On a final note, it must be stressed that serious offenses, such as grave misconduct and gross neglect of duty, have always been and should remain anathema in the civil service. They inevitably reflect on the fitness of a civil servant to continue in office. When an officer or employee is disciplined, the object sought is not the punishment of such officer or employee, but the improvement of public service and the preservation of the public's faith and confidence in the government.[26] Indeed, public office is a public trust.

WHEREFORE, the petition is GRANTED. The February 4, 2015 Decision and the October 16, 2015 Resolution of the Court of Appeals in CA-G.R. SP No. 05473-MIN are REVERSED and SET ASIDE. The February 28, 2013 Order of the Ombudsman in OMB-M-A-05-450-L, is hereby REINSTATED.

SO ORDERED.

Carpio, Acting C. J. (Chairperson), Velasco, Jr.,* and Peralta, JJ., concur.
Leonen, J., on official leave.


* Per Special Order No. 2416-U dated January 4, 2017.

[1] Penned by Associate Justice Pablito A. Perez with Associate Justice Edgardo A. Camello and Associate Justice Henri Jean Paul B. Inting, concurring; rollo, pp. 33-49.

[2] Id. at 56-58.

[3] Id. at 16.

[4] Id. at 35.

[5] Id. at 62-70.

[6] Id. at 69.

[7] Id. at 48

[8] Id. at 17-18.

[9] Id. at 19-21.

[10] Id. at 78-85.

[11] Rivera v. People, G.R. Nos. 156577, 156587 & 156749, December 3, 2014, 743 SCRA 477, 500-501.

[12] Republic v. Capulong, 276 Phil. 136, 152 (1991).

[13] Section 12, R.A. No. 9184.

[14] Section 364, R.A. No. 7160.

[15] Rollo, pp. 43-45.

[16] CA rollo, p. 34.

[17] R.A. No. 9184, Sec. 18. Reference to Brand Names. - Specifications for the Procurement of Goods shall be based on relevant characteristics and/or performance requirements. Reference to brand names shall not be allowed.

[18] Bureau of Internal Revenue v. Organo, 468 Phil. 111, 118 (2004).

[19] Chavez v. Garcia, G.R. No. 195054, April 4, 2016.
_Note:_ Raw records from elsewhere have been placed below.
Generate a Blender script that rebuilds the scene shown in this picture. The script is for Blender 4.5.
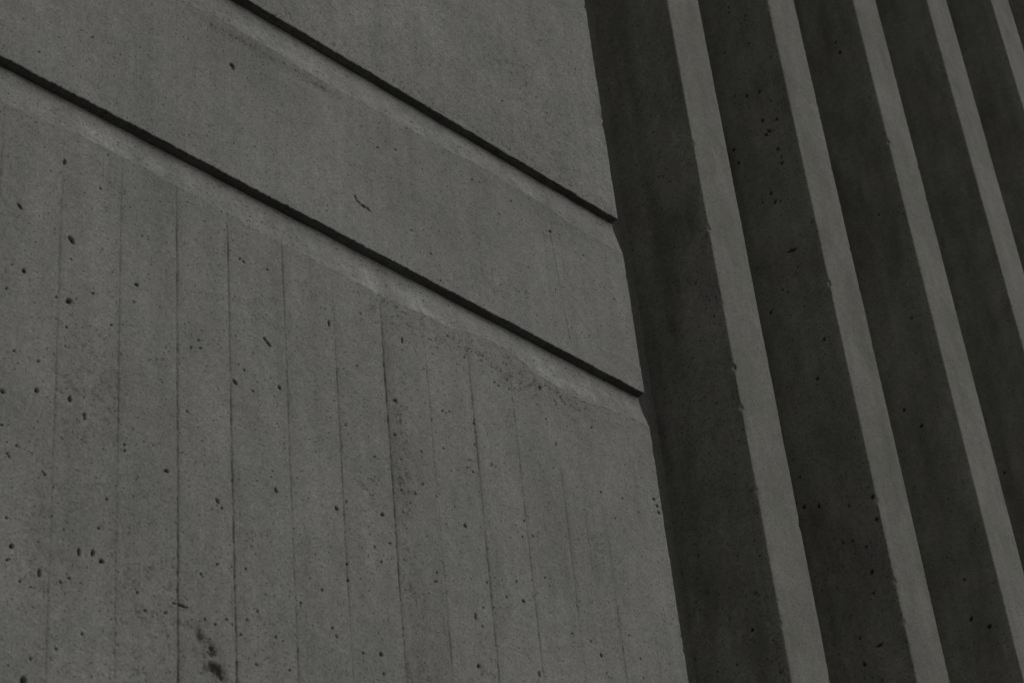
import bpy, math
import numpy as np
from mathutils import Vector, Matrix

# ---------------------------------------------------------------- camera, sky, sun, exposure
SC = bpy.context.scene
for o in list(bpy.data.objects):
    bpy.data.objects.remove(o)
COL = SC.collection

WALL_Y = 3.0            # the facade plane
EYE = 1.6               # camera height above the pavement

def make_camera():
    yaw, pitch, roll = 0.86103433, 0.61235016, -0.1120469
    sa, ca, sb, cb = math.sin(yaw), math.cos(yaw), math.sin(pitch), math.cos(pitch)
    fwd = Vector((sa*cb, ca*cb, sb)); right = Vector((ca, -sa, 0)); up = right.cross(fwd)
    r = right*math.cos(roll) + up*math.sin(roll)
    u = -right*math.sin(roll) + up*math.cos(roll)
    cd = bpy.data.cameras.new('camera'); cam = bpy.data.objects.new('camera', cd); COL.objects.link(cam)
    m = Matrix((r, u, -fwd)).transposed().to_4x4(); m.translation = Vector((0, 0, EYE))
    cam.matrix_world = m
    cd.sensor_width = 36.0; cd.lens = 2182.445/1024*36.0
    cd.clip_start = 0.05; cd.clip_end = 2000
    cd.dof.use_dof = True; cd.dof.focus_distance = 5.5; cd.dof.aperture_fstop = 11.0
    SC.camera = cam
make_camera()

SUN_DIR = Vector((0.50, -0.70, 0.48)).normalized()      # towards the brightest part of the cloud
sun_el = math.asin(SUN_DIR.z); sun_az = math.atan2(SUN_DIR.x, SUN_DIR.y)
W = bpy.data.worlds.new('World'); SC.world = W; W.use_nodes = True
nt = W.node_tree; nt.nodes.clear()
out = nt.nodes.new('ShaderNodeOutputWorld'); bg = nt.nodes.new('ShaderNodeBackground')
sky = nt.nodes.new('ShaderNodeTexSky'); sky.sky_type = 'NISHITA'; sky.sun_disc = False
sky.sun_elevation = sun_el; sky.sun_rotation = sun_az
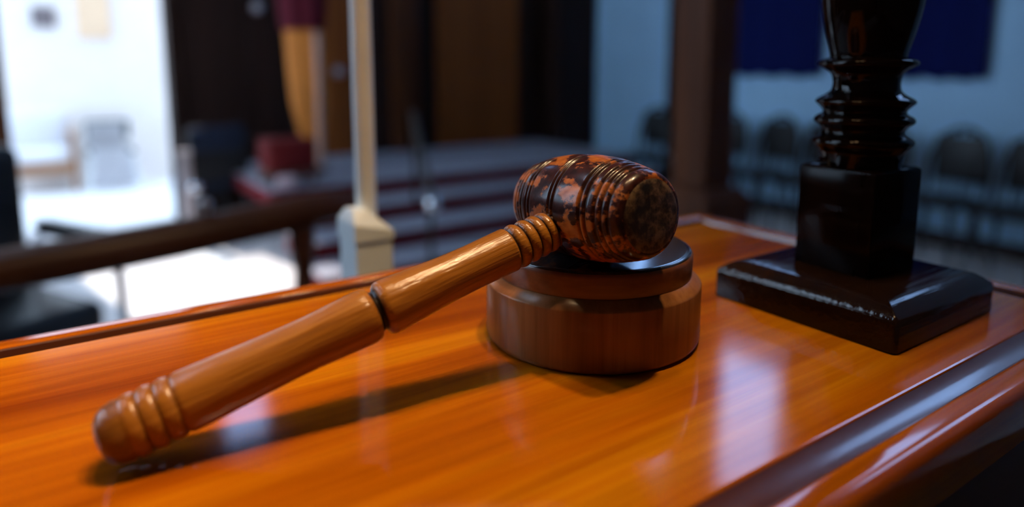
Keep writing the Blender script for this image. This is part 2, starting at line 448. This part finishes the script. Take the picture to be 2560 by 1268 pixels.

[20] Office of the Ombudsman v. Manalastas, G.R. No. 208264, July 27, 2016.

[21] G.R. No. 184785, G.R. No. 184890, July 9, 2014, 729 SCRA 421.

[22] Office of the Ombudsman v. Agustino, G.R. No. 204171, April 15, 2015, 755 SCRA 568, 585.

[23] Civil Service Commission v. Cortez, 474 Phil. 670, 685-686 (2004).

[24] 284 Phil. 296 (1992), citing Section 52 (A) (3), Rule IV of the Revised Uniform Rules on Administrative Cases in the Civil Service.

[25] G.R. No. 203080, November 12, 2014, 740 SCRA 311.

[26] Medina v. Commission on Audit, 567 Phil. 649, 665 (2008).